From: Anthony Liguori
Subject: [Qemu-devel] Re: [PATCH 3/8] v2: add info numa monitor command
Date: Tue, 16 Dec 2008 18:11:32 -0600
User-agent: Thunderbird 2.0.0.17 (X11/20080925)

Andre Przywara wrote:
Anthony Liguori wrote:

So the current code limits us to 64-cpus? That's a pretty serious limitation IMHO.
I know, but I was hoping that a simpler patch would be easier to merge. So I am happy to fix it later and lift this restriction. I searched for some kind of variable length bitmap type (like Linux' cpu_set_t) already being used in QEMU, but couldn't find anything appropriate. Do you know something? If you look at the glibc cpu_set_t implementation (in bits/sched.h), you surely want to make this a separate patch.
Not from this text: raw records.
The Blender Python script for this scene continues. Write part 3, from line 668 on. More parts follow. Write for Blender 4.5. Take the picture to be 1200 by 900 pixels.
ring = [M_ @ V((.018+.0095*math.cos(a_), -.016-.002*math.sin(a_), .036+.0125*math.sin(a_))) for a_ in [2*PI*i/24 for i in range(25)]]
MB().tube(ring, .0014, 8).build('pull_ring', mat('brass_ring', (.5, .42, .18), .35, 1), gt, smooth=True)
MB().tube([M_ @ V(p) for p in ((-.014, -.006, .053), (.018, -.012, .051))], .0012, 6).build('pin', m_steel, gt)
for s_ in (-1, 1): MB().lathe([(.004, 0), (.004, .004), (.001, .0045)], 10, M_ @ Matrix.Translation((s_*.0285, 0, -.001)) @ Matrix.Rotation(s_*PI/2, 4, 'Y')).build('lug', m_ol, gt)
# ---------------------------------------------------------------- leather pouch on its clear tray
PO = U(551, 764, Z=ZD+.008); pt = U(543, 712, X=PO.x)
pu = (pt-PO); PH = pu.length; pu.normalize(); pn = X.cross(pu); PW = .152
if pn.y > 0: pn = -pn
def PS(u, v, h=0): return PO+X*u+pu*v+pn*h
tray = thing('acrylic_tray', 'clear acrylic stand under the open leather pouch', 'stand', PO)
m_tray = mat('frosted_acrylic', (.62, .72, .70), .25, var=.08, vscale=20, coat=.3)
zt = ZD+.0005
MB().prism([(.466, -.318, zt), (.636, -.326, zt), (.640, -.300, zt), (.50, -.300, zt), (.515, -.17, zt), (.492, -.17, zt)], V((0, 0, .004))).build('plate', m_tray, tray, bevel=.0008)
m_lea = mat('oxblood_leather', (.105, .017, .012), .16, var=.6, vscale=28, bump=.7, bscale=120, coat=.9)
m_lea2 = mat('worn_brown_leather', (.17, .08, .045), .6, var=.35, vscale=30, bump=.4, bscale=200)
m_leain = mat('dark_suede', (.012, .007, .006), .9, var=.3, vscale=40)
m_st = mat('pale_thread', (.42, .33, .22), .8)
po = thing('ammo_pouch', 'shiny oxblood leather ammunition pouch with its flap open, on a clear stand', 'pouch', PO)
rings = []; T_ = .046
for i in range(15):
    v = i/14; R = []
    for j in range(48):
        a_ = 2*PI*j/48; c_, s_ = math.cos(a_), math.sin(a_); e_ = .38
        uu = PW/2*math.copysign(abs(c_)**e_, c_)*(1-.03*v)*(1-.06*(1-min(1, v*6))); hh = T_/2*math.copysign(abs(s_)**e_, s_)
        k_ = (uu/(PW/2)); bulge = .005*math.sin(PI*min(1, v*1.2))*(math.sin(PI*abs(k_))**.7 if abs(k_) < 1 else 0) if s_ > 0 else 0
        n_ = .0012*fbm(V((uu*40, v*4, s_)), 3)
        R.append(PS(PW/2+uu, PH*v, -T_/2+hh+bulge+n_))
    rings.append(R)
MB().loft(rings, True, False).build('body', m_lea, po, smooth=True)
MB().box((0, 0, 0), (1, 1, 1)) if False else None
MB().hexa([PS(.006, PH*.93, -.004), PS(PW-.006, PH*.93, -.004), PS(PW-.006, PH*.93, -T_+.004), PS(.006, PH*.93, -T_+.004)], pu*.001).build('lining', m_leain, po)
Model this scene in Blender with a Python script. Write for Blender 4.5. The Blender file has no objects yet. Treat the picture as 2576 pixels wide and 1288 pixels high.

I don't know that there's anything immediately obvious to use.

I think that strongly suggests we're using the wrong structures for node_to_cpus--especially to be in the BIOS FW interface.
Ok, this could be a point, but is this BIOS FW interface really a stable interface we cannot change later easily? IMHO this is QEMU (and derived projects) only, which always provide a matching BIOS anyway.

What about if I prepare the BIOS FW interface for future expansion and stick to the current uint64_t type for now?

Please make the BIOS FW interface and the BIOS patch able to handle > 64 cpus. It's relatively painful to get stuff merged into Bochs and sync the BIOS. I don't want to have to go through that again in the near future once Jes gets wind of the fact that you're limiting us to 64 cpus ;-)

I can live with QEMU being limited to 64 cpus for now.

Regards,
Andre.

And by the way: 64 core machines are _not_ common today, especially not when hosting pure QEMU :-)

It all depends on your perspective. At any rate, the Core i7's reintroduce hyperthreading so you're looking at 16-way CPUs once the octal cores are released. I'm not sure the time frame, but I think 12-core CPUs are in the near future two from both Intel and AMD. A single 4-socket board will be 64-way. A multi-node system will easily be > 64-way. This isn't long term future things, this is stuff that'll be relatively common next year.